Colossians 1:21-23This morning's sermon was one of the most convicting sermons in a long time.
21Once you were alienated from God and were enemies in your minds because of your evil behavior. 22But now he has reconciled you by Christ's physical body through death to present you holy in his sight, without blemish and free from accusation— 23if you continue in your faith, established and firm, not moved from the hope held out in the gospel. This is the gospel that you heard and that has been proclaimed to every creature under heaven...
Here's what I got out of it:
I'm tired of playing games. I'm tired of going through the motions. I'm tired of the nothingness of life. There is something more than this. There's GOT to be.
I'm spiritually retarded. And I. Am. Sick. Of. Being. This. Way.
Ask me in one month what I have done with the brokenness of the moment I am experiencing right now, and I'll probably say "nothing".
Because that's the kind of person I am. I'm too much of a freaking coward and too dang lazy to change. Why should I think this time will be different?
2 comments:
I hear ya Dave.
When I do my garden, I love parsnips. They are like a sweet, white carrot.
I love them with roasts.
I love them sliced thick and fried in butter, with some honey, chopped parsley, and grated orange rind. I get thankful when I eat them.
But in my garden, when I plant parsnips, the seeds go deep. It will be forever before they arise above ground as a top in green, for the real parsnip is growing deep, in darkness and cold.
I plant radishes above my parsnips. Radishes are more proplific than rabbits. They grow in days, and keep coming on.
I do not particulatly like radishes, though occasionally I will slice some thinly as decorative in a salad...to be pushed aside.
But when I pull the radishes from the ground, it breaks up the soil ABOVE my favored parsnips below. Without that brokeness, my parsnips would find that they have been underground so long, the soil above is a rock, and they cannot break through.
It is worth the wait for a parsnip and they last well into wintertimes of my life. I simply stake the area in the fall when everything is gone, and push away snow to get them as needed for dinner. The coldest of cold, makes them sweeter and sweeter.

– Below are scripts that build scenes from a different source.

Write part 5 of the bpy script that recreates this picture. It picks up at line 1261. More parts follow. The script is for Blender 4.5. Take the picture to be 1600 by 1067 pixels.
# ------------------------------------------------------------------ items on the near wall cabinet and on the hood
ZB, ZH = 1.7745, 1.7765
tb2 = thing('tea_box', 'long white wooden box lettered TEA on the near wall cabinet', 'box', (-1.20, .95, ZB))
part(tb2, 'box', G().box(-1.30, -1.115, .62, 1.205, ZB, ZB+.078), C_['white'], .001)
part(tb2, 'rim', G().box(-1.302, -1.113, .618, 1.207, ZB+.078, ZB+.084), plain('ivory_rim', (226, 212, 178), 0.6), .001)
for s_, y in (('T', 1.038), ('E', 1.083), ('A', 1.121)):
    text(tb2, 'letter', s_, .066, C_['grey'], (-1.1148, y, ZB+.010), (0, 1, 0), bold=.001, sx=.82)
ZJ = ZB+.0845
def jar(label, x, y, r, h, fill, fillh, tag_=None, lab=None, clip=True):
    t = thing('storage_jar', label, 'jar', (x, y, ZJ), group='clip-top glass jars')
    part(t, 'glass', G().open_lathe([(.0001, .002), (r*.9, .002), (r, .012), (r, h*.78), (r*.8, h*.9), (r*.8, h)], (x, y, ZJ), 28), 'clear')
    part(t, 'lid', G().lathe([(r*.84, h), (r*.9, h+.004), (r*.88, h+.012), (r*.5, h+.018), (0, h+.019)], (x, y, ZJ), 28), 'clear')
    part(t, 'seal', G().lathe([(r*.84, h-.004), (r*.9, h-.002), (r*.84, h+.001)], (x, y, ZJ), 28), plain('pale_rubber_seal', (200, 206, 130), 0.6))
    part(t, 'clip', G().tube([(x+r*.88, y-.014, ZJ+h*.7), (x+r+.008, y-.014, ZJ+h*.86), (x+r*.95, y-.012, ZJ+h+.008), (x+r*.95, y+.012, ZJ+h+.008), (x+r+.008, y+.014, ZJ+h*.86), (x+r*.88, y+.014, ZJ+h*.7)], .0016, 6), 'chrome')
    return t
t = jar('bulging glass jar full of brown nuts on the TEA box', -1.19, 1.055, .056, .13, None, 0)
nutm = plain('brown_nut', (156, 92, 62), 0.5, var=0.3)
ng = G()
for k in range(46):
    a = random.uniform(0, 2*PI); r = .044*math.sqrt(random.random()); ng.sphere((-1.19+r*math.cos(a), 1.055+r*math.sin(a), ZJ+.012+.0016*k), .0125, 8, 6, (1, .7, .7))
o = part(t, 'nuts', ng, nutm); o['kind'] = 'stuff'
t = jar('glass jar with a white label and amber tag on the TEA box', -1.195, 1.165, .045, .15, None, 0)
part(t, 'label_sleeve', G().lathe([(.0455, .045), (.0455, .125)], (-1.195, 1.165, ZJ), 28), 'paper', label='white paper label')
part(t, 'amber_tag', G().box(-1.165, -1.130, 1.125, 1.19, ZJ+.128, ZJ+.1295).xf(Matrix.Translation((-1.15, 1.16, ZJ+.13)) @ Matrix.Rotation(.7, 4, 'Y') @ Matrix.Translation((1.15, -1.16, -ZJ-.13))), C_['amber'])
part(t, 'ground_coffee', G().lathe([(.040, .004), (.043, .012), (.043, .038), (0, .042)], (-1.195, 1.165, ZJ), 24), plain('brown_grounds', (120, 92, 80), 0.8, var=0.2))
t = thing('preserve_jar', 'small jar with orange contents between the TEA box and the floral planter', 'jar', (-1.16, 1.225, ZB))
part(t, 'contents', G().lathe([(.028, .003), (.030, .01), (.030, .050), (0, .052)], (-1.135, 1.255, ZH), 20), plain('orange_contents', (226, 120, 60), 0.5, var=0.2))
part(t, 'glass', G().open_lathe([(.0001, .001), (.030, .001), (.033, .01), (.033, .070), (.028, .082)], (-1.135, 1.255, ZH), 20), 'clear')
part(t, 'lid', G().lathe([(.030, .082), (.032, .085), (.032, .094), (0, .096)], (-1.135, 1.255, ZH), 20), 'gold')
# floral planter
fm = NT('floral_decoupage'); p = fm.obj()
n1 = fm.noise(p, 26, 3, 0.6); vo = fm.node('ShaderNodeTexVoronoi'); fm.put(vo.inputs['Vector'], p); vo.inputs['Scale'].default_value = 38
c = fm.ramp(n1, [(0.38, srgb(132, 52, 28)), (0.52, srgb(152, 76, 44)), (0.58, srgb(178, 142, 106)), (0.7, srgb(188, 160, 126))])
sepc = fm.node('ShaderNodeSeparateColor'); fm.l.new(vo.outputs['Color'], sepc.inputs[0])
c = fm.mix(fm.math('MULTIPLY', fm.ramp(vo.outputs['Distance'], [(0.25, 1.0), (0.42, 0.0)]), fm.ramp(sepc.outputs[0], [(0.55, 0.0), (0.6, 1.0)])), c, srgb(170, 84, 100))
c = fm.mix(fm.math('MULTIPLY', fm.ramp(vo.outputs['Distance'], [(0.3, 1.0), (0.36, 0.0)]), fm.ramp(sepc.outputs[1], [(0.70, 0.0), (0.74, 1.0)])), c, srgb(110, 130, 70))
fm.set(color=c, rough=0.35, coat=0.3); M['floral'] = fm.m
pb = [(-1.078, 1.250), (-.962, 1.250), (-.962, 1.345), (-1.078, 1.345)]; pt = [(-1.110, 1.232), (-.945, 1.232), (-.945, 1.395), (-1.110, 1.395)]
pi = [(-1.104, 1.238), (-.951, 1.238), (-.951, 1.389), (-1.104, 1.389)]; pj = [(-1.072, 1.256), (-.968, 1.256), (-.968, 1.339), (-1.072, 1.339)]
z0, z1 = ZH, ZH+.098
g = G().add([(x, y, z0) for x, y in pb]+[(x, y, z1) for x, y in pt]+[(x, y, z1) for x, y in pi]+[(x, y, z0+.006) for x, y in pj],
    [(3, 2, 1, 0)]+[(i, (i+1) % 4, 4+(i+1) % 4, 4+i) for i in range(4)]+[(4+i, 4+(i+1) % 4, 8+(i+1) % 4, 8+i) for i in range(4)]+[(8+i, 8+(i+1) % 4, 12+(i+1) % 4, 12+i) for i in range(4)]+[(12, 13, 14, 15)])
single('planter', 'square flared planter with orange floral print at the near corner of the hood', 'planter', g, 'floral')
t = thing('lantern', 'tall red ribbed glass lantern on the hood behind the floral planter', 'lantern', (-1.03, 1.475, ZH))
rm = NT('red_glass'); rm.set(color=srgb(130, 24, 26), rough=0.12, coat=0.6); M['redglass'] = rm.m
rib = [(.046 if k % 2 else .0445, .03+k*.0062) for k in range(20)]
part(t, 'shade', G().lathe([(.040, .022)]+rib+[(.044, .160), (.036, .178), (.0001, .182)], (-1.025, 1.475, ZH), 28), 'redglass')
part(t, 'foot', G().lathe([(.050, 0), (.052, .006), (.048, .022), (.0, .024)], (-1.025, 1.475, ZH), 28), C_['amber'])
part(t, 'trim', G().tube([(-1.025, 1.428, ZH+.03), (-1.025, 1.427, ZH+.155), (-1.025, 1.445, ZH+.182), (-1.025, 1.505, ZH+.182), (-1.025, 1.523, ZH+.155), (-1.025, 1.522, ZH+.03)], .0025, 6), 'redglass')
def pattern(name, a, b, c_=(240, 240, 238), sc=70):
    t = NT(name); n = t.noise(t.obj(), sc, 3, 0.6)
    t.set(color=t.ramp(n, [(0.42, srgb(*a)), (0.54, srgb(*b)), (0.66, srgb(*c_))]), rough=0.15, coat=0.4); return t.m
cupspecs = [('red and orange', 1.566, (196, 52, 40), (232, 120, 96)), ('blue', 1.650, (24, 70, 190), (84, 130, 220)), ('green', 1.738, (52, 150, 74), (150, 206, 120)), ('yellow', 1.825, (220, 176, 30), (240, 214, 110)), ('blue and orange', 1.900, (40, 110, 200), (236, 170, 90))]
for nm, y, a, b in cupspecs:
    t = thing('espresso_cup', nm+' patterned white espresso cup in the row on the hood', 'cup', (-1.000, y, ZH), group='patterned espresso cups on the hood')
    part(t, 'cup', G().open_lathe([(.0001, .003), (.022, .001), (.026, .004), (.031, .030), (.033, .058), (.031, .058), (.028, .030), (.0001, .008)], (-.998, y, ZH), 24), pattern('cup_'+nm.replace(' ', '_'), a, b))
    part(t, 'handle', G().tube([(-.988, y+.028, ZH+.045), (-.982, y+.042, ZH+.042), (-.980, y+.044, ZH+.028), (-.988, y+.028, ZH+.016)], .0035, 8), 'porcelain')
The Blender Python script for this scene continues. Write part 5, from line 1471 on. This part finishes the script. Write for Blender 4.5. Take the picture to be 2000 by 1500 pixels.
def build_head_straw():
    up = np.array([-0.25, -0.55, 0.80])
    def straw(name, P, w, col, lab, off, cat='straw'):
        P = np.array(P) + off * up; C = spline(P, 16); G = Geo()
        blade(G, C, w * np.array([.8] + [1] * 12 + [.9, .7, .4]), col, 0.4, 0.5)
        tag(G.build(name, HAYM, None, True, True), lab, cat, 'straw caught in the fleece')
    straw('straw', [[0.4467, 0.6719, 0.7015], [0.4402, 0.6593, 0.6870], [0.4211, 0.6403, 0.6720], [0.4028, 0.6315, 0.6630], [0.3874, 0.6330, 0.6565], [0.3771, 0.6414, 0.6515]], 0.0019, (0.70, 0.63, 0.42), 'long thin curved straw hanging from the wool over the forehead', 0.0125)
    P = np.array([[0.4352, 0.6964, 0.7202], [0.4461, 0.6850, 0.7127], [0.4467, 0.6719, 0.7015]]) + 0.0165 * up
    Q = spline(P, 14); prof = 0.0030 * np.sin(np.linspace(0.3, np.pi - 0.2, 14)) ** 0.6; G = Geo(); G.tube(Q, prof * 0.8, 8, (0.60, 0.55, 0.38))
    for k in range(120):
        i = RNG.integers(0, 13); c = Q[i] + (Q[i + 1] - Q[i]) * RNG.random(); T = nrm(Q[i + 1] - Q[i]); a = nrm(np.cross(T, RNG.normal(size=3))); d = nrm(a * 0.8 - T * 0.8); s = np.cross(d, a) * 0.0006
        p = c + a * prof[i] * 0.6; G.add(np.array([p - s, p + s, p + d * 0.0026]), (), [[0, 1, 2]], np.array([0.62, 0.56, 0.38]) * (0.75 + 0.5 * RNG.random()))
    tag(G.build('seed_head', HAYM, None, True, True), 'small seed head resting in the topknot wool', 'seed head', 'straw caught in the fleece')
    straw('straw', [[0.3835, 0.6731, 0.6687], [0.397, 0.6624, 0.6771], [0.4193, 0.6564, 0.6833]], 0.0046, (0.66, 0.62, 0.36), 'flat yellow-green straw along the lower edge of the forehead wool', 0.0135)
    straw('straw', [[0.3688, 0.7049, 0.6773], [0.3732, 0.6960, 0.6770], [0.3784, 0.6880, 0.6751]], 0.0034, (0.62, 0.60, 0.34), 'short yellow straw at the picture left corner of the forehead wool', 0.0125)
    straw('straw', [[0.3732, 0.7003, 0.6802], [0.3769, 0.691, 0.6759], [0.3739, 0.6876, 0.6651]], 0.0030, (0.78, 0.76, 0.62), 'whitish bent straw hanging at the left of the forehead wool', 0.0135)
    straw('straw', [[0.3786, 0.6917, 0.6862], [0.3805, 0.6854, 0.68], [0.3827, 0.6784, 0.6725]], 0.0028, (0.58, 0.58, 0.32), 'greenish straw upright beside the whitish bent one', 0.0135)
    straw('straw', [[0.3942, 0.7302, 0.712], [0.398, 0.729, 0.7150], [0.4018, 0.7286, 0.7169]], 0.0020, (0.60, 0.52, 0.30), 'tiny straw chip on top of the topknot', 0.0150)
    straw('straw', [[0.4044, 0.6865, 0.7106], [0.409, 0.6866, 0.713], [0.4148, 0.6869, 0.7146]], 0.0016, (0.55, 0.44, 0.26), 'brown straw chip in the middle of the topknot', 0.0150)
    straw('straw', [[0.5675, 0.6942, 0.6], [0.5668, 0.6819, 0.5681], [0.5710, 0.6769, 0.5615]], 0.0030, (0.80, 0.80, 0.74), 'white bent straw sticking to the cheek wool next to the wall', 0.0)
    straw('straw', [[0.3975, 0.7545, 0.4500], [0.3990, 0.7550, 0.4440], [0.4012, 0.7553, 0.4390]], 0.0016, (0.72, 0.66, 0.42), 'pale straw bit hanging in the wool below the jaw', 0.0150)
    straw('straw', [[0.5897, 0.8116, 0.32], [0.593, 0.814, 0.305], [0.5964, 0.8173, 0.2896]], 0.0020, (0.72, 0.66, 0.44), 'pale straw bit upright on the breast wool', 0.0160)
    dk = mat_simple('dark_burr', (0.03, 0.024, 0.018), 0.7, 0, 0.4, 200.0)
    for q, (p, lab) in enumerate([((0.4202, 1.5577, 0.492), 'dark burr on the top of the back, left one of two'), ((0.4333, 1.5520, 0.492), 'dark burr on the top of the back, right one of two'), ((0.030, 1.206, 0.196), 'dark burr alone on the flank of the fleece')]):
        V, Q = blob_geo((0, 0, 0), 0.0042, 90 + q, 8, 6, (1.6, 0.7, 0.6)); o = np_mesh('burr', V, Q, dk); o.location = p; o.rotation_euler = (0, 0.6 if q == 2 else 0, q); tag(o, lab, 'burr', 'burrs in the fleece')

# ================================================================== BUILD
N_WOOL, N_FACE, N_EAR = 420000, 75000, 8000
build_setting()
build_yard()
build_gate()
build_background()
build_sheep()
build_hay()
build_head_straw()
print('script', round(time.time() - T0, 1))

Without the brokeness of a dreaded radish, I would never savor a garden parsnip.
Your verse from the Bible says everything has been done for you by Him.
Rest in faith.
You do not have to do anything. Your value exists as you are; above grown and broken. You do not have to change, and you exhaust yourself with the thought of change.
Simply abide.
HIS job,...is the growing part. In the end, what you seek will be there in abundance (especially if it is a parsnip!).
Preach the Gospel brother. To yourself, your family and people. And always be keeping fruit in repentance, reading your Bible and praying. I know what you're going through because I am too.